The basic idea is simply to place the square so that it provides part of the perpendicular to one edge of the pentagon at one end of that edge, then place the triangle so that one vertex is on the perpendicular bisector of the same edge of the pentagon and so that a segment from that vertex of the triangle to a suitable vertex of the pentagon intersects an edge of the square; the segment so constructed will be cut in the ratio $\phi:1$ by the edge of the square. I rather like the last version, which constructs all three polygons on the same edge, "facing" the same direction.

Just for good measure, here is a construction without the triangle, just the square and pentagon. The square has been placed so one edge is collinear with an edge of the pentagon and overlapping that edge, but another edge of the square passes through a different vertext of the pentagon. This is just another "sneaky" way of using the fact that the ratio of the diagonal of a pentagon to its edge is $\phi:1$. The only purpose of the square here is to mark off a segment equal to the pentagon's edge along the pentagon's diagonal, something that could be done more simply by a circle using one edge of the pentagon as one of its radii.

Solution 4:

This is not a construction of the golden ratio.

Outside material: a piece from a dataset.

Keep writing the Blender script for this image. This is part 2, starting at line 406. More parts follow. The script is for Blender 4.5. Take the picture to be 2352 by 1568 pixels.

It is division of a segment into parts whose ratio is golden, but the segment is incommensurable with the rest of the figure, so it is not a construction in the classical sense. It also assumes as given a regular pentagon, which is practically the same thing as the golden ratio. This is why in the figure can find the golden number without using a compass. What the diagram describes is rather a "relative construction" based on some starting figure whose construction is not specified.

Given a square and regular pentagon with some segment in common (side, inradius, circumradius) the golden ratio can be always squeezed out of the diagram eventually, because the ratio of sides is $a + b \sqrt{5}$.

The usual Euclidean meaning of "construction" of a number is to exhibit it as a length when another segment has been specified as the unit of length. I would call this diagram an "appearance" of the ratio in a diagram based on a pentagon.